** START **

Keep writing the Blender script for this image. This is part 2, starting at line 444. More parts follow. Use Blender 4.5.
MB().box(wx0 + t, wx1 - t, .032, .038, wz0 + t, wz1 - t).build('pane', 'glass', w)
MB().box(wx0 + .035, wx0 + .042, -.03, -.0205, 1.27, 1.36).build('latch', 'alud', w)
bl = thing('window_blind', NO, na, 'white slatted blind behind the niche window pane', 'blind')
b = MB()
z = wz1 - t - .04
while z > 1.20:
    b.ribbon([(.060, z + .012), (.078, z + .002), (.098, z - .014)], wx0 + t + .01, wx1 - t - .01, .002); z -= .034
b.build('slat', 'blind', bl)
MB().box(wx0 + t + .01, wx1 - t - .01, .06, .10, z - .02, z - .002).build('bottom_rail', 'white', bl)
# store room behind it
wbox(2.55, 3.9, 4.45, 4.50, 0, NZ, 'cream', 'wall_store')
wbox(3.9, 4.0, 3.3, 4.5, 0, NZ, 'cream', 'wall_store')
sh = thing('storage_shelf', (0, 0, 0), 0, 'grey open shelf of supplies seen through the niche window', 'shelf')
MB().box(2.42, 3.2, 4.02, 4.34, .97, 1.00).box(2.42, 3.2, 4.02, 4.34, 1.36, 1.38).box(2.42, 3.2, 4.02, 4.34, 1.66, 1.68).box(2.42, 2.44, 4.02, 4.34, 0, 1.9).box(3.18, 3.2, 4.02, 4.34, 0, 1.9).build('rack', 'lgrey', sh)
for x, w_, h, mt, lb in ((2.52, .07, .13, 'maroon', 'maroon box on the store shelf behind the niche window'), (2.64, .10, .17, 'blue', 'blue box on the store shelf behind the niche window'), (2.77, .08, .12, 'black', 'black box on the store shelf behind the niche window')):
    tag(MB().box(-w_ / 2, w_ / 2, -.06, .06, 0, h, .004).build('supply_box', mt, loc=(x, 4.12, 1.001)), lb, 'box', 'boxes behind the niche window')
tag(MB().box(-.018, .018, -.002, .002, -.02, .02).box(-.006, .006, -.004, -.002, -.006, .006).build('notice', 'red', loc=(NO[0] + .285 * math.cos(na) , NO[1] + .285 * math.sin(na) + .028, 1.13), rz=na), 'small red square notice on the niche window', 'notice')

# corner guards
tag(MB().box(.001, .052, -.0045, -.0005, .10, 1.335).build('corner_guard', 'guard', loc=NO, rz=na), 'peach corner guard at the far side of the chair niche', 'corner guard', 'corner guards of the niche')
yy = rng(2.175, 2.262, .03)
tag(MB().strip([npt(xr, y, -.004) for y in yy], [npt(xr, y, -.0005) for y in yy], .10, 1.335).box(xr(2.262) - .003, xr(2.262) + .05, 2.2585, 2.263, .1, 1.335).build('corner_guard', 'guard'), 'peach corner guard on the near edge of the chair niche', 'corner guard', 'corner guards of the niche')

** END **

-- Exercise task --
Each line of the listing should be copied exactly.

-- Complete output --
Keep writing the Blender script for this image. This is part 2, starting at line 444. More parts follow. Use Blender 4.5.
MB().box(wx0 + t, wx1 - t, .032, .038, wz0 + t, wz1 - t).build('pane', 'glass', w)
MB().box(wx0 + .035, wx0 + .042, -.03, -.0205, 1.27, 1.36).build('latch', 'alud', w)
bl = thing('window_blind', NO, na, 'white slatted blind behind the niche window pane', 'blind')
b = MB()
z = wz1 - t - .04
while z > 1.20:
    b.ribbon([(.060, z + .012), (.078, z + .002), (.098, z - .014)], wx0 + t + .01, wx1 - t - .01, .002); z -= .034
b.build('slat', 'blind', bl)
MB().box(wx0 + t + .01, wx1 - t - .01, .06, .10, z - .02, z - .002).build('bottom_rail', 'white', bl)
# store room behind it
wbox(2.55, 3.9, 4.45, 4.50, 0, NZ, 'cream', 'wall_store')
wbox(3.9, 4.0, 3.3, 4.5, 0, NZ, 'cream', 'wall_store')
sh = thing('storage_shelf', (0, 0, 0), 0, 'grey open shelf of supplies seen through the niche window', 'shelf')
MB().box(2.42, 3.2, 4.02, 4.34, .97, 1.00).box(2.42, 3.2, 4.02, 4.34, 1.36, 1.38).box(2.42, 3.2, 4.02, 4.34, 1.66, 1.68).box(2.42, 2.44, 4.02, 4.34, 0, 1.9).box(3.18, 3.2, 4.02, 4.34, 0, 1.9).build('rack', 'lgrey', sh)
for x, w_, h, mt, lb in ((2.52, .07, .13, 'maroon', 'maroon box on the store shelf behind the niche window'), (2.64, .10, .17, 'blue', 'blue box on the store shelf behind the niche window'), (2.77, .08, .12, 'black', 'black box on the store shelf behind the niche window')):
    tag(MB().box(-w_ / 2, w_ / 2, -.06, .06, 0, h, .004).build('supply_box', mt, loc=(x, 4.12, 1.001)), lb, 'box', 'boxes behind the niche window')
tag(MB().box(-.018, .018, -.002, .002, -.02, .02).box(-.006, .006, -.004, -.002, -.006, .006).build('notice', 'red', loc=(NO[0] + .285 * math.cos(na) , NO[1] + .285 * math.sin(na) + .028, 1.13), rz=na), 'small red square notice on the niche window', 'notice')

# corner guards
tag(MB().box(.001, .052, -.0045, -.0005, .10, 1.335).build('corner_guard', 'guard', loc=NO, rz=na), 'peach corner guard at the far side of the chair niche', 'corner guard', 'corner guards of the niche')
yy = rng(2.175, 2.262, .03)
tag(MB().strip([npt(xr, y, -.004) for y in yy], [npt(xr, y, -.0005) for y in yy], .10, 1.335).box(xr(2.262) - .003, xr(2.262) + .05, 2.2585, 2.263, .1, 1.335).build('corner_guard', 'guard'), 'peach corner guard on the near edge of the chair niche', 'corner guard', 'corner guards of the niche')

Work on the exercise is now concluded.